Mr. Starr, almost crazed with grief, telephoned at once to Corvallis for his wife’s relatives to look out for her there, but no word has come. He has been unable to eat or sleep since then, the neighbors say, but he went to his work this morning to keep his mind from his sorrow. An aunt will come soon from Newberg to care for the children. Only lack of money prevents him following her at once, and his threats are dire in case he should meet the originator of the mischief.


“He will take her back if she comes,” said the neighbor who is in charge of the home, “but she will not come until she gets disgusted with the life she has to lead with that wretch. It will not be easy, either, for he will make her do penance for sending him to prison, even it was not voluntary.
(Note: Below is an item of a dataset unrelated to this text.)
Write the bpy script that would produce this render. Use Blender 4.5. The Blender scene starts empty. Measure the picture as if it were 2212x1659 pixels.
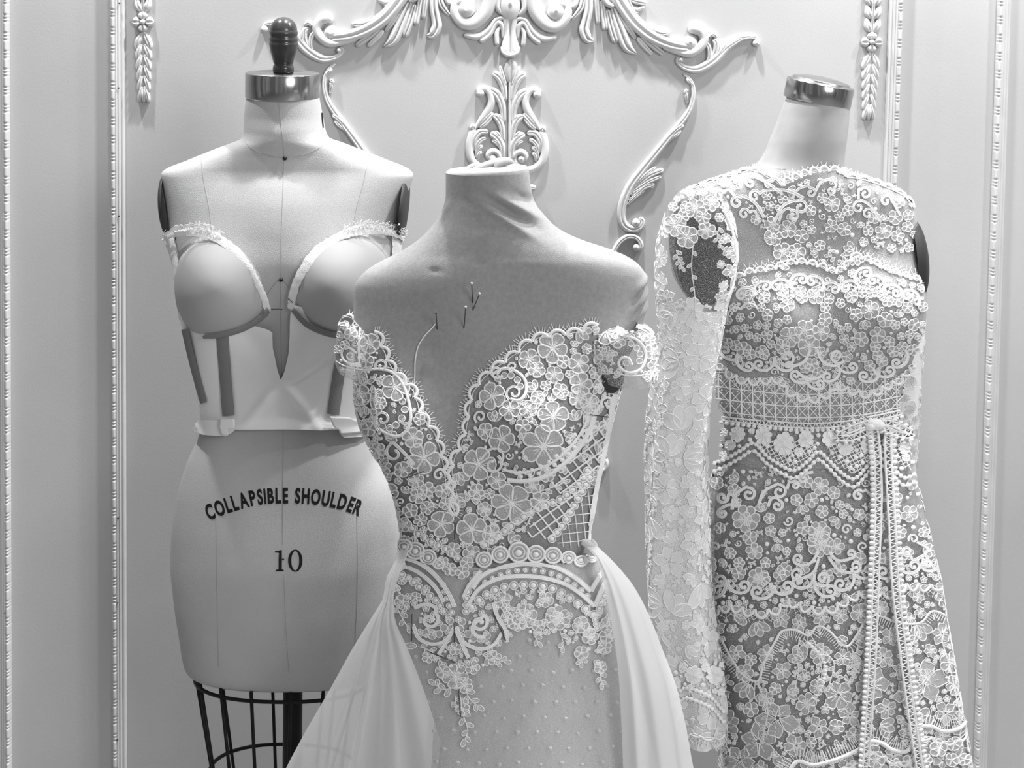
import bpy, math, random
import numpy as np
from mathutils import Vector, Matrix
from mathutils.bvhtree import BVHTree
S = bpy.context.scene
COL = S.collection
rnd = random.Random(7)
# ---------------------------------------------------------------- camera
W, H, F = 2212, 1659, 4000.0
CAM = np.array([0.0, -3.25, 1.62])
PITCH, ROLL, PX0, PY0 = math.radians(4.0), math.radians(1.0), 1106.0, 280.0
fw = np.array([0, math.cos(PITCH), -math.sin(PITCH)])
r0 = np.array([1.0, 0, 0]); u0 = np.cross(r0, fw)
RGT = r0 * math.cos(ROLL) + u0 * math.sin(ROLL)
UP = -r0 * math.sin(ROLL) + u0 * math.cos(ROLL)
cd = bpy.data.cameras.new('camera')
cd.sensor_width = 36.0; cd.lens = F / W * 36.0
cd.shift_x = 0.0; cd.shift_y = -(H / 2 - PY0) / W
cd.clip_start = 0.05; cd.clip_end = 60
cam = bpy.data.objects.new('camera', cd); COL.objects.link(cam)
cam.matrix_world = Matrix(((RGT[0], UP[0], -fw[0], CAM[0]), (RGT[1], UP[1], -fw[1], CAM[1]),
                           (RGT[2], UP[2], -fw[2], CAM[2]), (0, 0, 0, 1)))
S.camera = cam
def rays(p):
    p = np.asarray(p, float).reshape(-1, 2)
    d = fw[None] * F + (p[:, :1] - PX0) * RGT[None] - (p[:, 1:2] - PY0) * UP[None]
    return d / np.linalg.norm(d, axis=1, keepdims=True)
def at(p, Y):
    """points of the plane y=Y seen at pixels p"""
    d = rays(p); Y = np.broadcast_to(np.asarray(Y, float), (len(d),))
    return CAM[None] + d * ((Y - CAM[1]) / d[:, 1])[:, None]
def pix(P):
    v = np.asarray(P, float).reshape(-1, 3) - CAM
    z = v @ fw
    return np.stack([PX0 + F * (v @ RGT) / z, PY0 - F * (v @ UP) / z], 1)
# ---------------------------------------------------------------- view, world, lights
vs = S.view_settings
vs.view_transform = 'Standard'; vs.look = 'None'; vs.gamma = 1.0; vs.use_curve_mapping = False
vs.exposure = 0.0
S.cycles.max_bounces = 8; S.cycles.diffuse_bounces = 3; S.cycles.transparent_max_bounces = 24
S.cycles.transmission_bounces = 3; S.cycles.glossy_bounces = 3
wd = bpy.data.worlds.new('room_light'); S.world = wd; wd.use_nodes = True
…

He got only two years last time, but if a certain father here would bring suit he would get 10 or more for the seduction of young girls and more than one family would rejoice to see him convicted. He has three men with him and about nine women, who have been insanely drawn to his horrible teachings and seek purification through the immoral methods he commands.



Corvallis Gazette 5/1/1906 p1

By The Rolling Sea

Holy Rollers


Friday, Frank Hurt and wife and two other women of Holy Roller fame arrived over from Corvallis. Saturday evening they were joined by the notorious Creffield and his wife. They went over to South beach the same evening and it is reported that they have since gone down the coast to Ten Mile Creek, a point below the Yachats in Lane County.


Creffield was followed to this city by a Mr. Hartley, who accused him of enticing his (Hartley) wife and daughter away from him, and bringing them over here. Hartley tried to get out a warrant for Creffield’s arrest Saturday night but was seemingly unable to swear positively to a complaint therefore no warrant was issued. Later it is reported that he purchased a pistol and went gunning for Creffield finding him just as he was leaving for South Beach and snapped his gun at him five times. It appears that the pistol was a center fire weapon, and that it was loaded with rim fire cartridges which accounts for their failure to explode.

Monday morning Hartley secured a rifle, and started down the coast on the Holy Roller’s trail with the avowed intention of shooting Creffield.


It is said that the holy rollers are going to start a colony at Ten Mile Creek.-- Yaquina Bay News.


Mr. Hartley, wife and daughter arrived in this city yesterday on the bay train.